Odrzucił też twierdzenia Krasuckiego o rzekomym inwigilowaniu konkurentów politycznych przez kierowane w 1991 r. przez jego brata Biuro Bezpieczeństwa Narodowego. "Mój brat przyznał, że istniał zupełnie oficjalny, i nie przeznaczony oczywiście do inwigilowania polityków, departament BBN o  zadaniach, które są objęte tajemnicą państwową: o ile mi wiadomo, ten departament wciąż istnieje" - powiedział lider PiS.

W poniedziałek zeznawał też jako świadek pozwanych Grzegorz Wójtowicz, który w 1991 r. był prezesem NBP (a jeszcze wcześniej członkiem Rady Nadzorczej FOZZ). Zeznał, że wiosną 1991 r. Wojciech Włodarczyk z BBN sugerował mu, by wiceprezesem NBP został b. dyrektor generalny FOZZ, Grzegorz Ż. (dziś główny oskarżony w  procesie FOZZ). Jarosław Kaczyński oświadczył, że Włodarczyk nigdy nie był w PC, a pracował nie w BBN, tylko w Kancelarii Prezydenta.

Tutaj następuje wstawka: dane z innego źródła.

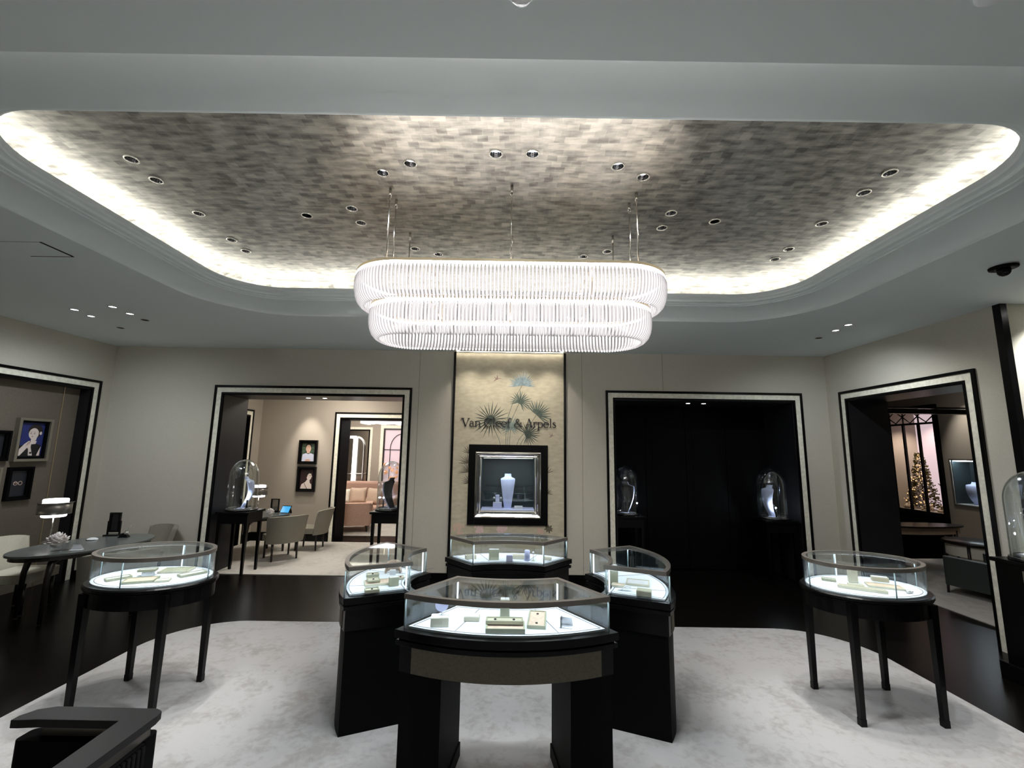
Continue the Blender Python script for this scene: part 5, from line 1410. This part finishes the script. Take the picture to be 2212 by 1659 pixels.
for k in range(900):
    z = rr.random()**1.3*.98; rad = .30*(1-z)+.015; a = rr.uniform(0, 6.283)
    p = (rad*.45*math.cos(a)*rr.uniform(.3, 1), rad*math.sin(a)*rr.uniform(.4, 1), .04+z)
    d = Vector((math.cos(a)*.5, math.sin(a), .15)); q_ = Vector(p)+d*rr.uniform(.04, .08)
    s_ = Vector((-math.sin(a), math.cos(a), 0))*.010
    b.add([Vector(p)-s_, Vector(p)+s_, q_+Vector((0, 0, -.012)), q_+Vector((0, 0, .012))], [(0, 1, 2), (0, 1, 3), (0, 2, 3)])
b.build('needles', FIR, t)
b = MB()
for k in range(150):
    z = rr.random(); rad = .29*(1-z)+.02; a = rr.uniform(PI*.6, PI*1.4)
    b.ball((rad*.5*math.cos(a), rad*rr.uniform(-1, 1), .05+z*.95), rr.uniform(.006, .013), 6, 4)
b.build('ornaments', GLT, t); MB().tube([(0, 0, 0), (0, 0, .9)], [.02, .004], 8).build('trunk', TWG, t)
t = thing('bare_branch', 'grey bushy branch at the right side of the parlour window', 'branch', (PX+.32, 7.93, wz0))
b = MB()
for k in range(70):
    a = rr.uniform(-1, 1); z = .35+rr.random()*1.05; w_ = .12*(1.5-z)
    b.tube([(0, 0, z-.1), (rr.uniform(-.05, .05), a*w_, z), (rr.uniform(-.08, .05), a*w_*1.6, z+.10)], .006, 5)
b.tube([(0, 0, 0), (0, .02, .8), (0, 0, 1.5)], [.02, .012, .004], 7); b.build('twigs', TWG, t)
for k, (y, r_) in enumerate(((8.58, .10), (8.22, .11), (7.90, .12))):
    t = thing('blossom_cluster', ['cream blossom cluster at the left foot of the parlour window', 'cream blossom cluster below the fir tree in the parlour window', 'cream blossom cluster at the right foot of the parlour window'][k], 'flowers', (PX+.12, y, wz0), 0, 'blossoms in the parlour window')
    b = MB()
    for j in range(40):
        a = rr.uniform(0, 6.28); q_ = rr.random(); b.ball((.06*math.cos(a)*q_, r_*math.sin(a)*q_, .02+r_*.8*rr.random()*(1-q_*q_)), rr.uniform(.016, .030), 7, 5)
    b.build('blossoms', FBL, t)
spot('window_beam', (PX+.10, 8.24, wz1-.02), (PX+.3, 8.35, wz0+.2), 20, 100, .8, (1, .82, .68), .02)  # added spot with no fitting, brightens the tree and backdrop
# wall vitrine of the parlour
t = thing('parlour_vitrine', 'recessed dark wall showcase with lit bust on the right room wall', 'wall showcase', (PX, 0, 0), -PI/2)
vx0, vx1, vz0, vz1 = -7.575, -6.785, .875, 1.595
rectframe(MB(), vx0, vx1, vz0, vz1, .022, -.012, 0).build('frame', 'bronze', t)
MB().bb(vx0, vx1, .30, .312, vz0, vz1).build('back_panel', 'teal', t)
b = MB(); b.bb(vx0, vx0+.008, .012, .30, vz0, vz1); b.bb(vx1-.008, vx1, .012, .30, vz0, vz1); b.bb(vx0+.008, vx1-.008, .012, .30, vz1-.004, vz1); b.build('lining', 'teal', t)
MB().bb(vx0, vx1, .002, .008, vz0, vz1).build('glass_pane', 'glass', t)
MB().bb(vx0+.02, vx1-.02, .03, .05, vz1-.016, vz1-.004).build('light_strip', 'led_deck', t)
MB().bb(vx0+.008, vx1-.008, .012, .30, vz0, vz0+.012).build('floor_board', 'whitebox', t)
bust('bright blue white necklace bust in the dark showcase of the right room', (PX+.16, 7.37, vz0+.012), -PI/2-.1, .36, w=1.4, lean=.12)
t = thing('added_ceiling_spot', 'unseen ceiling light added to brighten the showcase wall of the right room', 'downlight', (PX-.45, 7.15, 2.85))  # unseen fitting, added with its beam to light the showcase wall
MB().lathe([(.045, 0), (.045, -.004), (.0001, -.005)], (0, 0, 0), 18).build('lens', 'lens', t)
spot('parlour_beam', (PX-.45, 7.15, 2.83), (PX, 7.15, 1.9), 14, 60, .9, (1, .95, .86), .03)
# furniture of the parlour
t = thing('parlour_desk', 'dark topped desk with pale apron below the parlour window', 'desk', (6.22, 7.02, 0), .06)
MB().prism(ell(0, 0, .72, .22, 40), .598, .622).build('tabletop', 'wooddark', t)
MB().ring(ell(0, 0, .66, .18, 40), [(0, .50), (0, .598), (-.02, .598), (-.02, .50)]).build('apron', 'cush', t)
for x in (-.5, .5):
    for y in (-.10, .10): MB().tube([(x, y, .55), (x, y, .008)], [.025, .015], 8).build('leg', 'wooddark', t)
MB().bb(-.5, .5, .10, .13, .1, .5).build('modesty_panel', 'blackmatte', t)
flowers('white flower heap on the left of the parlour desk', (5.72, 6.98, .622), .12)
t = thing('round_side_table', 'round side table with pale apron in the right room', 'table', (6.40, 6.32, 0))
MB().lathe([(.36, .485), (.365, .50), (.355, .51), (.0001, .51)], (0, 0, 0), 36).build('tabletop', 'wooddark', t)
MB().ring(ell(0, 0, .36, .36, 40), [(.0, .470), (0.008, .486), (-.015, .486), (-.015, .470)]).build('rim', 'wooddark', t)
MB().ring(ell(0, 0, .33, .33, 40), [(0, .32), (0, .47), (-.02, .47), (-.02, .32)]).build('apron', 'cushw', t)
for k in range(4): a = .5+PI/2*k; MB().tube([(.335*math.cos(a), .335*math.sin(a), .48), (.335*math.cos(a), .335*math.sin(a), .008)], .018, 8).build('leg', 'wooddark', t)
t = thing('green_armchair', 'dark green low armchair in the right doorway', 'armchair', (5.80, 5.58, .008), .25)
MB().prism(rrect(-.30, .30, -.24, .30, .07, 5), .10, .30).build('seat', 'green_uph', t, bevel=.03)
MB().prism(rrect(-.36, .36, -.36, -.20, .075, 6), .10, .49).build('backrest', 'green_uph', t, bevel=.025)
for s in (-1, 1): MB().prism(rrect(s*.35-.05, s*.35+.05, -.26, .28, .045, 4), .10, .43).build('arm', 'green_uph', t, bevel=.02)
for x in (-.34, .34):
    for y in (-.33, .26): MB().tube([(x, y, .46 if y < 0 else .3), (x*1.04, y*1.04, 0)], [.016, .014], 8).build('leg', 'wooddark', t)

# black armchair in the foreground, cut off by the frame
t = thing('black_armchair', 'black armchair with flat rail top and ribbed side cut off at the lower left', 'armchair', (0, 0, 0))
RH = .72
rail = [(-1.685, 1.690), (-1.66, 1.730), (-1.61, 1.750), (-1.250, 1.745), (-1.222, 1.730), (-1.215, 1.70), (-1.225, 1.24), (-1.315, 1.24), (-1.322, 1.668), (-1.60, 1.670), (-1.66, 1.664), (-1.685, 1.664)]
MB().prism(rail, RH-.026, RH).build('rail', 'railtop', t, bevel=.006)
b = MB(); b.bb(-1.60, -1.29, 1.692, 1.72, RH-.062, RH-.026); b.bb(-1.262, -1.232, 1.26, 1.70, RH-.062, RH-.026); b.build('spacer', 'bronze', t)
b = MB(); b.prism(rrect(-1.665, -1.225, 1.66, 1.735, .02, 4), .10, RH-.062); b.build('backrest', 'blackmatte', t, bevel=.008)
b = MB(); b.bb(-1.275, -1.215, 1.15, 1.66, .10, RH-.062)
for k in range(26): b.tube([(-1.213, 1.16+.0195*k, .11), (-1.213, 1.16+.0195*k, RH-.066)], .008, 6)
b.build('ribbed_side', 'blackmatte', t)
MB().bb(-1.67, -1.275, 1.15, 1.66, .30, .42).build('seat', 'blackmatte', t, bevel=.02)
for x in (-1.66, -1.23):
    for y in (1.18, 1.71): MB().tube([(x, y, .12), (x, y, .008)], .015, 8).build('leg', 'black', t)

# ------------------------------------------------------------------ room light
def area(name, loc, size, power, col, rot=(0, 0, 0)):
    l = bpy.data.lights.new(name, 'AREA'); l.shape = 'RECTANGLE'; l.size, l.size_y = size; l.energy = power; l.color = col
    o = bpy.data.objects.new(name, l); COL.objects.link(o); o.location = loc; o.rotation_euler = rot
    return o
# glowing panels added out of sight to brighten the neighbouring rooms
def fill_panel(label, loc, size, power, col):
    t = thing('added_light_panel', label, 'fill light', loc)
    MB().bb(-size[0]/2, size[0]/2, -size[1]/2, size[1]/2, -.012, 0).build('diffuser', emat('fill_panel_glow', col, power), t)
fill_panel('unseen glowing ceiling panel added to light the left doorway room', (-2.9, 7.3, SZ), (.6, .6), 9.0, (1, .92, .82))
fill_panel('unseen glowing ceiling panel added to light the far lounge', (-3.6, 10.0, 2.8), (1.0, .8), 6.5, (1, .90, .80))
fill_panel('unseen glowing ceiling panel added to light the right room', (6.2, 5.4, 2.85), (.5, .5), 1.3, (1, .93, .85))
spot('recess_beam', (4.62, 3.45, ZC-.012), (4.66, 3.75, 1.6), 42, 100, .9, (.97, .98, 1.0), .03)
t = thing('recess_light', 'round ceiling light before the pale wall at the right edge', 'downlight', (4.62, 3.45, ZC))
MB().lathe([(.045, .005), (.045, -.004), (.0001, -.005)], (0, 0, 0), 18).build('lens', 'lens', t)
w_ = bpy.data.worlds.new('World'); SC.world = w_; w_.use_nodes = True
w_.node_tree.nodes['Background'].inputs[0].default_value = (.7, .8, 1, 1); w_.node_tree.nodes['Background'].inputs[1].default_value = .0

# ------------------------------------------------------------------ camera
F_, TILT, ROLL = 960., 8.5, .0148
cam = bpy.data.cameras.new('camera'); cam.sensor_width = 36.; cam.sensor_fit = 'HORIZONTAL'
cam.lens = F_*36./2212.; cam.clip_start = .02
co = bpy.data.objects.new('camera', cam); COL.objects.link(co)
co.matrix_world = Matrix.Translation((0, 0, 1.65)) @ Matrix.Rotation(R(90+TILT), 4, 'X') @ Matrix.Rotation(ROLL, 4, 'Z')
SC.camera = co
# bring everything to real size (ceiling about 3.6 m)
S = 1.2
for o in list(bpy.data.objects):
    if o.parent is None:
        o.matrix_basis = Matrix.Scale(S, 4) @ o.matrix_basis
        if o.type == 'LIGHT':
            o.data.energy *= S*S; o.data.shadow_soft_size *= S; o.scale = (1, 1, 1)
        if o.type == 'CAMERA': o.scale = (1, 1, 1)
bpy.context.view_layer.update()

SC.view_settings.view_transform = 'Standard'; SC.view_settings.look = 'None'
SC.view_settings.exposure = EXPO; SC.view_settings.gamma = 1.; SC.view_settings.use_curve_mapping = False
SC.cycles.transparent_max_bounces = 40; SC.cycles.max_bounces = 10; SC.cycles.diffuse_bounces = 5; SC.cycles.glossy_bounces = 5
SC.cycles.sample_clamp_indirect = 6.; SC.cycles.caustics_reflective = False; SC.cycles.caustics_refractive = False
SC.cycles.use_denoising = True
SC.cycles.use_light_tree = True
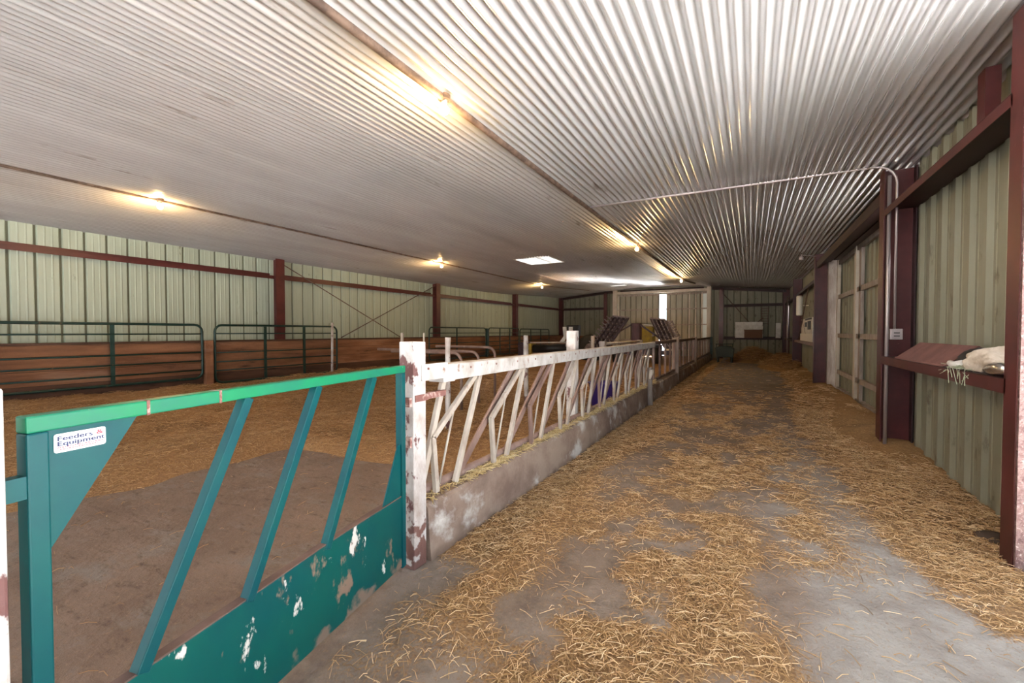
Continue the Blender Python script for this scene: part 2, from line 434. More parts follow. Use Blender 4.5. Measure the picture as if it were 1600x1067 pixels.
# far wall left and right of the doorway
mb = MB()
ztf = lambda x, y: zceil(x, 24.8)+.03
sheet(mb, (-10.39, YF), (1, 0), 3.39, 0, 3.4, (0, 1), ztop=ztf, phase=.1)
sheet(mb, (-1.86, YF), (1, 0), 3.48, 0, 3.4, (0, 1), ztop=ztf, phase=.15)
mb.box((-7.0, YF, 3.62), (-1.86, YF+.02, 3.92))
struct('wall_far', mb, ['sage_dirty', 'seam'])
mb = MB().box((-10.36, YF-.10, 0), (-7.0, YF-.03, 1.12)); struct('baseboard_far', mb, 'board')
# unseen end, opened full width to let in more daylight: corner piers and header only
mb = MB().box((-10.4, YB-.05, 0), (-10.0, YB, 3.3)).box((1.2, YB-.05, 0), (1.62, YB, 3.3)).box((-10.4, YB-.05, 3.2), (1.62, YB, 3.45))
struct('wall_back', mb, 'sage_dirty')
# ground outside
mb = MB().box((-40, -40, -.12), (40, 70, -.05)); o = struct('ground', mb, 'gravel')

# ------------------------------------------------------------------ barn floor with chaff
def aisle_density(x, y):
    n1 = fbm(x, y*.55, 2.3, T1); n2 = fbm(x+3, y+7, 5.0, T2); n3 = fbm(x, y*.3, 1.2, T3)
    edge = np.interp(y, [1.5, 2.6, 3.2, 4.2, 6, 9, 14, 17, 22], [1.2, 1.02, .80, .70, .60, .52, .75, .70, .5])
    wob = (n1-.5)*.45 + (n2-.5)*.25
    right = ss(edge-.04, edge+.30, x + wob)*(.55+.6*n2)
    left = ss(-.98, -1.36, x + (n2-.5)*.5)*ss(1.9, 2.3, y)*(.5+.7*n1)
    lane = np.interp(y, [1.0, 2.0, 3.0, 4.0, 5.5, 8.0], [.48, .34, .20, .12, .08, .05])      # swept strip between the two straw bands
    near = ss(lane+.02, lane-.30, x + wob)*ss(-1.5, -1.15, x+wob)*ss(.85, 1.3, y)*ss(4.2, 3.0, y)*ss(.33, .56, n1*.5+n2*.5)*1.05
    near = near*(.55+.45*ss(-1.05, -.75, x + (y-1.6)*-.25 + wob*.5))
    mid = ss(2.6, 3.4, y)*ss(12.5, 8.5, y)*ss(.42, .62, n1*.45+n3*.3+n2*.25)*.85*(.25+.75*ss(edge-.05, edge-.40, x+wob))
    far = ss(9, 11, y)*(.10+.5*ss(.45, .62, n3))*ss(-.3, -1.1, x)
    d = np.maximum.reduce([right, left, near, mid, far])
    def hole(cx, cy, rx, ry, k=1.0): return 1-k*np.exp(-(((x-cx)/rx)**2+((y-cy)/ry)**2))
    d = d*hole(-1.05, 4.5, .22, .7, .85)*hole(-.93, 2.15, .12, .3, .7)*hole(-1.1, 1.2, .3, .3, .8)*hole(-.2, 5.6, .3, 1.2, .4)
    d = np.where((y > 12) & (x < .5) & (x > -1.2), d*.15, d)
    return np.clip(d, 0, 1)
def grid_mesh(name, xs, ys, zf, mat, attr=None, clip=None):
    X, Y = np.meshgrid(xs, ys); Z = zf(X, Y); w = len(xs)
    mb = MB(); mb.v = np.stack([X, Y, Z], -1).reshape(-1, 3).tolist()
    for j in range(len(ys)-1):
        for i in range(w-1):
            if clip is not None and max(Z[j, i], Z[j+1, i], Z[j, i+1], Z[j+1, i+1]) < clip: continue
            mb.f.append((j*w+i, j*w+i+1, (j+1)*w+i+1, (j+1)*w+i)); mb.mi.append(0)
    me = bpy.data.meshes.new(name); me.from_pydata(mb.v, [], mb.f); me.materials.append(M[mat])
    me.polygons.foreach_set('use_smooth', [True]*len(me.polygons))
    for an, fn in (attr or {}).items():
        a = me.attributes.new(an, 'FLOAT', 'POINT'); a.data.foreach_set('value', np.asarray(fn(X, Y), np.float32).reshape(-1))
    o = bpy.data.objects.new(name, me); C.objects.link(o); return o
xs = np.concatenate([[-10.4, -8, -6, -4, -2.5, -1.8], np.arange(-1.7, 1.66, .04)])
ys = np.concatenate([np.arange(YB, .8, 1.0), np.arange(.8, 8, .05), np.arange(8, 25, .12)])
fl = grid_mesh('floor', xs, ys, lambda X, Y: X*0, 'floor', attr={'chaff': lambda X, Y: np.where(X > -1.75, aisle_density(X, Y), 0),
    'swept': lambda X, Y: ss(-.15, .2, X-np.interp(Y, [1, 2, 3, 4, 5.5, 8], [.48, .34, .20, .12, .08, .05])+(fbm(X, Y, 1.6)-.5)*.5)*ss(9, 5, Y) + .6*ss(12, 14, Y)})
fl['kind'] = 'structure'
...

Proces odroczono do 13 maja. W tym terminie telewizja ma  przedstawić kolejne dokumenty, które - zdaniem Krasuckiego -  uprawdopodobniają zarzuty sformułowane w filmie. Dopiero wtedy pełnomocnik Kaczyńskich będzie zadawał pytania świadkowi.

W swym pozwie przeciwko TVP Kaczyńscy żądają przeprosin "za rażące naruszenie" ich dóbr osobistych. Według nich, film miał na  celu skompromitowanie ich ugrupowania Prawo i Sprawiedliwość przed wyborami parlamentarnymi.

Film "Dramat w trzech aktach" wywołał liczne protesty przedstawicieli mediów, wskazujących na jego nierzetelność; SDP przyznało nawet Krasuckiemu tytuł "Hieny roku 2001".

We wrześniu 2001 r. wewnętrzna komisja etyki TVP uznała, że film jest wadliwie skonstruowany i narusza zasady etyki obowiązujące w  tej telewizji. Według komisji, autorzy filmu nie dochowali obowiązku bezstronności, rzetelności i dokładnego zweryfikowania informacji w różnych źródłach. Ponadto manipulowali zebranymi materiałami. Komisja zwracała uwagę, że film został oparty "wyłącznie na jednostronnych i trudnych do uznania za obiektywne wypowiedziach Pineiry i Klemby".